Fundamentally, managing security can no longer be about managing devices, applications and networks. It must instead be focused on understanding and rethinking trust, or – more importantly – quickly understanding that trust of networks, users or infrastructure is no longer a viable option.
This is achieved by adopting a Zero Trust security posture, taking away the assumption that everything – and everyone – in the network can be trusted. Underpinned by role-based access control, which builds on existing policies for user access and identity management, it means an individual can only access the applications and data needed to carry out their role and minimises the risk of damage, should a user’s credentials become compromised. Moreover, when access is granted, the application traffic is protected by cryptography, which is the segmentation that prevents it from being accessed by the non-permitted users.

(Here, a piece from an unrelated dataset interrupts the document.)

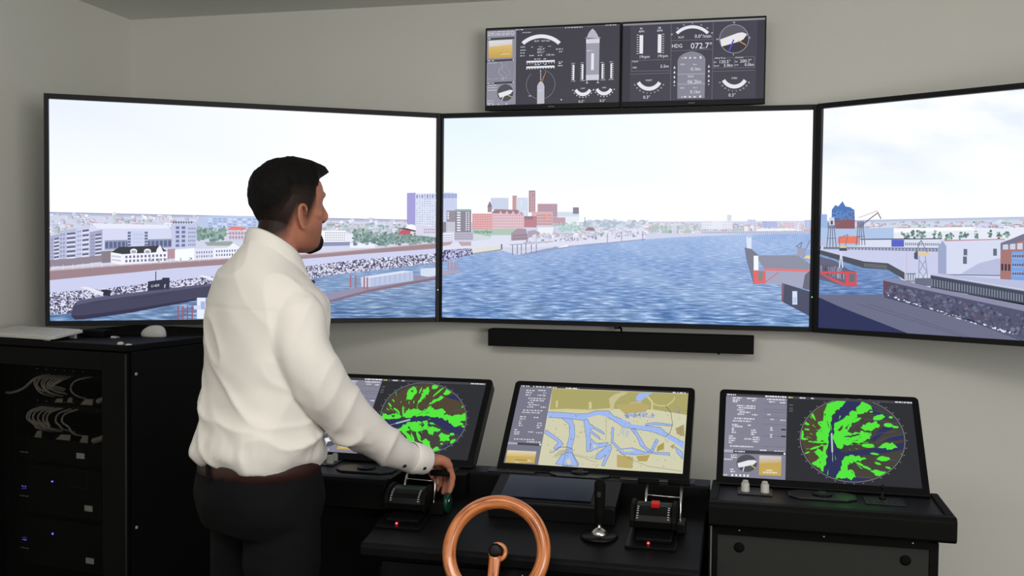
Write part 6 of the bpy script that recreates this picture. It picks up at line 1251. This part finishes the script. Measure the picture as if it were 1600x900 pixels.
body = MB()
zs = np.linspace(-0.120, 0.1155, 44)
body.rings([[H2B(head_pt(z, 2 * pi * k / 48)) for k in range(48)] for z in zs])
def hchain(pts, n=12): chain(body, [(*H2B(p[:3]), p[3]) for p in pts], n)
hchain([(0, 0.082, 0.022, 0.009), (0, 0.096, 0.000, 0.009), (0, 0.106, -0.020, 0.0105), (0, 0.098, -0.030, 0.010)])            # nose
for s in (-1, 1):
    hchain([(s * 0.010, 0.092, -0.027, 0.0075), (s * 0.009, 0.084, -0.026, 0.007)])                                             # nostril wings
    hchain([(s * 0.008, 0.086, 0.033, 0.008), (s * 0.028, 0.083, 0.037, 0.009), (s * 0.047, 0.070, 0.032, 0.007)])              # brow
    hchain([(s * 0.052, 0.052, -0.018, 0.015), (s * 0.060, 0.034, -0.014, 0.012)])                                              # cheekbone
    # ear: rim, lobe, back plate
    ex = lambda y, z, o=0.0: (s * (0.0755 + o), y, z * 1.08 - 0.026)
    hchain([ex(0.006, 0.006), ex(0.004, 0.022, 0.004), ex(-0.007, 0.029, 0.009), ex(-0.019, 0.024, 0.013), ex(-0.022, 0.006, 0.014), ex(-0.016, -0.012, 0.011), ex(-0.006, -0.026, 0.006), ex(0.002, -0.028, 0.003)][0:0] or [(*ex(0.006, 0.006), 0.0042), (*ex(0.004, 0.022, 0.004), 0.0042), (*ex(-0.007, 0.029, 0.009), 0.0045), (*ex(-0.019, 0.024, 0.013), 0.0046), (*ex(-0.022, 0.006, 0.014), 0.0046), (*ex(-0.016, -0.012, 0.011), 0.0048), (*ex(-0.006, -0.025, 0.006), 0.0062), (*ex(0.002, -0.026, 0.002), 0.0055)], 10)
    hchain([(*ex(-0.012, 0.018, 0.003), 0.006), (*ex(-0.012, 0.0, 0.003), 0.007), (*ex(-0.006, -0.014, 0.001), 0.006)], 10)
hchain([(-0.022, 0.078, -0.050, 0.006), (0, 0.088, -0.048, 0.008), (0.022, 0.078, -0.050, 0.006)])                               # lips
hchain([(-0.018, 0.078, -0.060, 0.006), (0, 0.087, -0.060, 0.008), (0.018, 0.078, -0.060, 0.006)])
hchain([(-0.014, 0.074, -0.100, 0.012), (0.014, 0.074, -0.100, 0.012)])                                                          # chin
# neck, torso core, arms, hands, legs
chain(body, [(0, 0.070, 1.600, 0.054), (0, 0.058, 1.545, 0.056), (0, 0.042, 1.495, 0.060), (0, 0.028, 1.44, 0.062)], 26)
for s in (-1, 1): chain(body, [(s * 0.02, 0.030, 1.475, 0.038), (s * 0.08, 0.020, 1.415, 0.042), (s * 0.13, 0.015, 1.37, 0.042)], 18)
body.rings([ell_ring(0, 0.02, z, a, b, 36) for z, a, b in ((0.86, 0.12, 0.09), (0.92, 0.150, 0.115), (1.0, 0.150, 0.112), (1.1, 0.145, 0.100), (1.2, 0.150, 0.100), (1.3, 0.158, 0.105), (1.37, 0.145, 0.095), (1.41, 0.10, 0.075), (1.44, 0.055, 0.05))])
ARM = [(0.158, 0.020, 1.352), (0.174, 0.016, 1.285), (0.196, 0.045, 1.206), (0.201, 0.110, 1.125), (0.202, 0.175, 1.067), (0.199, 0.264, 1.005), (0.193, 0.338, 0.965), (0.190, 0.416, 0.939)]
chain(body, [(*p, r_) for p, r_ in zip(ARM, (0.046, 0.046, 0.043, 0.040, 0.040, 0.035, 0.029, 0.026))], 16)
LARM = [(-0.155, 0.022, 1.350), (-0.172, 0.03, 1.28), (-0.180, 0.055, 1.15), (-0.178, 0.085, 1.08), (-0.172, 0.13, 0.97), (-0.165, 0.165, 0.885)]
chain(body, [(*p, r_) for p, r_ in zip(LARM, (0.050, 0.046, 0.042, 0.040, 0.034, 0.026))], 16)
for s in (-1, 1): chain(body, [(s * 0.085, 0.01, 0.90, 0.085), (s * 0.09, 0.02, 0.70, 0.075), (s * 0.095, 0.015, 0.48, 0.055), (s * 0.10, -0.01, 0.30, 0.052), (s * 0.10, -0.02, 0.09, 0.040)], 16)
# right hand over the grip: palm slab of four metacarpals, fingers draped down, thumb below
W0 = Vector((0.190, 0.416, 0.939))
def hp(a, f, z): return (W0.x + a, W0.y + f, W0.z + z)
offs = (-0.031, -0.0105, 0.0105, 0.029)
mcp = [(-0.029, 0.070, -0.012), (-0.0095, 0.076, -0.010), (0.0095, 0.073, -0.012), (0.027, 0.064, -0.019)]
for i, (a, f, z) in enumerate(mcp):
    chain(body, [(*hp(a * 0.45, 0.004, -0.002), 0.0150), (*hp(a * 0.8, 0.040, -0.002), 0.0150), (*hp(a, f, z), 0.0118)], 12)
    if i < 3: b_ = mcp[i + 1]; chain(body, [(*hp((a + b_[0]) / 2 * 0.6, 0.018, -0.003), 0.0140), (*hp((a + b_[0]) / 2 * 0.9, 0.050, -0.005), 0.0125)], 10)
flen = ((0.043, 0.027, 0.022), (0.047, 0.030, 0.023), (0.045, 0.028, 0.022), (0.037, 0.022, 0.019))
for i, (a, f, z) in enumerate(mcp):
    l1, l2, l3 = flen[i]; sp_ = (i - 1.5) * 0.03
    p = Vector(hp(a, f, z)); d1 = Vector((sp_, 0.34, -0.94)).normalized(); d2 = Vector((sp_ * 0.5, -0.16, -1.0)).normalized(); d3 = Vector((0, -0.36, -0.92)).normalized()
    p1 = p + d1 * l1; p2 = p1 + d2 * l2; p3 = p2 + d3 * l3
    rr_ = (0.0104, 0.0106, 0.0104, 0.0095)[i]
    chain(body, [(*p, rr_ * 1.12), (*((p + p1) / 2), rr_ * 0.98), (*p1, rr_ * 1.02), (*((p1 + p2) / 2), rr_ * 0.92), (*p2, rr_ * 0.92), (*p3, rr_ * 0.74)], 12)
chain(body, [(*hp(-0.012, 0.014, -0.010), 0.0150), (*hp(-0.026, 0.034, -0.026), 0.0130), (*hp(-0.024, 0.048, -0.050), 0.0108), (*hp(-0.016, 0.058, -0.074), 0.0086)], 12)
# left hand, hanging relaxed
W1 = Vector(LARM[-1])
for i, a in enumerate((0.030, 0.010, -0.010, -0.028)):
    k = Vector((W1.x - 0.004, W1.y + 0.012 + a, W1.z - 0.085)); chain(body, [(W1.x, W1.y + a * 0.5, W1.z - 0.01, 0.015), (k.x, k.y, k.z, 0.012)], 10)
    L_ = (0.070, 0.080, 0.074, 0.058)[i]; chain(body, [(k.x, k.y, k.z, 0.0105), (k.x + 0.008, k.y + 0.006, k.z - L_ * 0.45, 0.0098), (k.x + 0.022, k.y + 0.004, k.z - L_ * 0.78, 0.009), (k.x + 0.034, k.y, k.z - L_, 0.0075)], 10)
chain(body, [(W1.x + 0.01, W1.y + 0.02, W1.z - 0.02, 0.014), (W1.x + 0.018, W1.y + 0.048, W1.z - 0.055, 0.0115), (W1.x + 0.026, W1.y + 0.058, W1.z - 0.088, 0.0088)], 10)
bme = fuse(body, 0.0030, 3, 0.5)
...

In addition to these better internal controls, though, the security industry as a whole must focus on making security easier to deploy and easier to manage. As this latest leak highlights, the typical security architecture is fragmented and splintered across IT silos, with different tools, different access policies, and different controls in the LAN, WAN, Internet, mobile network, Cloud, data centre and elsewhere. This means setting up and managing consistent, uniform security policies across all of these silos is extremely hard.
Until the security industry makes it easier for organisations to deploy a simpler, more consistent security architecture, the gaps left by fragmentation are going to remain the gateway for hackers to exploit.”